I know people have probably been thinking that I'm "All talk" when it comes to the changes I've been wanting to make for myself.
But to be honest. I've really been struggling a lot lately. I have nearly ZERO self esteem left, but somehow it becomes worse and worse each day.
I've been wanting to wake up early. Go to the gym. Be EARLY to each class. Basically eliminate as much stress as I possibly can, but I have been struggling with finding a reason to care. I have no motivation, and then I just feel worse and worse about myself.
As for my weight (the biggest change I've been wanting to make), I've been slowly progressing. I've lost seven pounds so far. And my goal is to lose about 115 more. Some people have told me, "I don't think you need to lose THAT much." but I do.
I really, really do. If I lost all of that, and managed to build muscle in the process, I would weigh about 160 lbs. You do the math.
At my worst I was 285 lbs. FIFTEEN lbs away from 300. I was disgusted with myself. Completely. Utterly. Disgusted. Mostly because I had no idea I weighed that much.
I'm so self conscious lately that it's gotten to the point where I just don't have an appetite anymore. Which honestly just makes it worse, because if I don't eat, it slows my metabolism down. Over the last week, I've been finding it extremely difficult to eat. Even the most nutritious, healthiest, most delicious foods don't seem appealing.
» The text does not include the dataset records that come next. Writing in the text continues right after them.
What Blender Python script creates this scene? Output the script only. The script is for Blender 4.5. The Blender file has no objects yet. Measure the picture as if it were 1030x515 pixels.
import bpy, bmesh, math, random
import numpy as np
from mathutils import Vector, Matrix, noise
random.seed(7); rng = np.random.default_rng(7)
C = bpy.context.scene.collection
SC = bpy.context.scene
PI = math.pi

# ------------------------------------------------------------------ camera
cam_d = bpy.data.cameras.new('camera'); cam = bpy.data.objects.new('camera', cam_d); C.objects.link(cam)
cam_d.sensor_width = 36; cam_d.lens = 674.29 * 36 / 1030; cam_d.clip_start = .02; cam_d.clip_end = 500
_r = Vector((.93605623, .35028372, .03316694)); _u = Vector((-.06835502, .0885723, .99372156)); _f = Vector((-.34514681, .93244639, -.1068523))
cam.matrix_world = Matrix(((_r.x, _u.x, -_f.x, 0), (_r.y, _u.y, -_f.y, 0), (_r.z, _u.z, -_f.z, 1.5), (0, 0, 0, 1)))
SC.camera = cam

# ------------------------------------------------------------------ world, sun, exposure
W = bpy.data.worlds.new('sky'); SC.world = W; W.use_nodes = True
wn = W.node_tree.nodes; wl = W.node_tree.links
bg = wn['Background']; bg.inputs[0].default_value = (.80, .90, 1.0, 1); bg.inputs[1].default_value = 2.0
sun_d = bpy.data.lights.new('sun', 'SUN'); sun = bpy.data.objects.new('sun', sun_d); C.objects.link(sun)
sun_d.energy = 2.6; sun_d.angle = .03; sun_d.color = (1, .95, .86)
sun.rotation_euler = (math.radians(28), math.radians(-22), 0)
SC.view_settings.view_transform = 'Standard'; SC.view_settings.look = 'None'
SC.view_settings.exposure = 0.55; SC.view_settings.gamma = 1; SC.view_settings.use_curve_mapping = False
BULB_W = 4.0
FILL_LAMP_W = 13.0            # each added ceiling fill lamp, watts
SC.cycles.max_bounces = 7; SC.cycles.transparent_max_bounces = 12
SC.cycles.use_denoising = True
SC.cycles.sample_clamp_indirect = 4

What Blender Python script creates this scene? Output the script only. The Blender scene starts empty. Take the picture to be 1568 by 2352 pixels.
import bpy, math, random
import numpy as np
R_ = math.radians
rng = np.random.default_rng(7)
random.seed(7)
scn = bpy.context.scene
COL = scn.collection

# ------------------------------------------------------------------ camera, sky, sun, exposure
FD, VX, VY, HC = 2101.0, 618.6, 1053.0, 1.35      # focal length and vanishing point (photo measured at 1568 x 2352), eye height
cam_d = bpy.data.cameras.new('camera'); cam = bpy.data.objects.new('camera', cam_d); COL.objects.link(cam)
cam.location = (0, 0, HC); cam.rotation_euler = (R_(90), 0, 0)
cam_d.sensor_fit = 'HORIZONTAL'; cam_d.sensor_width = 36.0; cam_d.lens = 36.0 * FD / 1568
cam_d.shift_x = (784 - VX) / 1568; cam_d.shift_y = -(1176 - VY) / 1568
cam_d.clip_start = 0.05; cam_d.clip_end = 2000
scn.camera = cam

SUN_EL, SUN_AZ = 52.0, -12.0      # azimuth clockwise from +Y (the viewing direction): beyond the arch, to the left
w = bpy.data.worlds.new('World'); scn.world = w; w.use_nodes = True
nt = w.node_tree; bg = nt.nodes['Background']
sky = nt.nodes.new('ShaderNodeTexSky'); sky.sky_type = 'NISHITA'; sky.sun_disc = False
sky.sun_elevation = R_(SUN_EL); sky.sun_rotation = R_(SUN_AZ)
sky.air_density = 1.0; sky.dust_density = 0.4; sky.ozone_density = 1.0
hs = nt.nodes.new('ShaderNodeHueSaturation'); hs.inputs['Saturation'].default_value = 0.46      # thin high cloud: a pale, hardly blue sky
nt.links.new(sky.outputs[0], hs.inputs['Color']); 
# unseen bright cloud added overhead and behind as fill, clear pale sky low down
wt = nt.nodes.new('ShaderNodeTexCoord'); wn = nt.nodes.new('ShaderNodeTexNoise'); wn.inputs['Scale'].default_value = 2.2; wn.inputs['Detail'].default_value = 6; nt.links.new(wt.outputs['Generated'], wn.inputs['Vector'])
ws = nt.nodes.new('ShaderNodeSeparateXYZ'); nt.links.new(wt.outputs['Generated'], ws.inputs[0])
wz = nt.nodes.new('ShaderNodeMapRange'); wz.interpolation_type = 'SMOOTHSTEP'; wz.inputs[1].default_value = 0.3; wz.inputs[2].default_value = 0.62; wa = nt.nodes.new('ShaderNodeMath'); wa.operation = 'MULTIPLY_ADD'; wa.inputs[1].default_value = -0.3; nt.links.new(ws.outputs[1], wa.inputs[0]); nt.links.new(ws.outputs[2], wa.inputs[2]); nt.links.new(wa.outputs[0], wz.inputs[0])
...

Even now, as I'm sitting in Mocha, I'm barely able to choke down the coffee I ordered, just because I don't. want. the calories.
I have been doing my best to be as optimistic, courageous, and outgoing person as I can, but it's just kind of failing at this point.
All I can say is that by Spring Break, you all will hopefully be looking at a more attractive, happy, and outgoing person.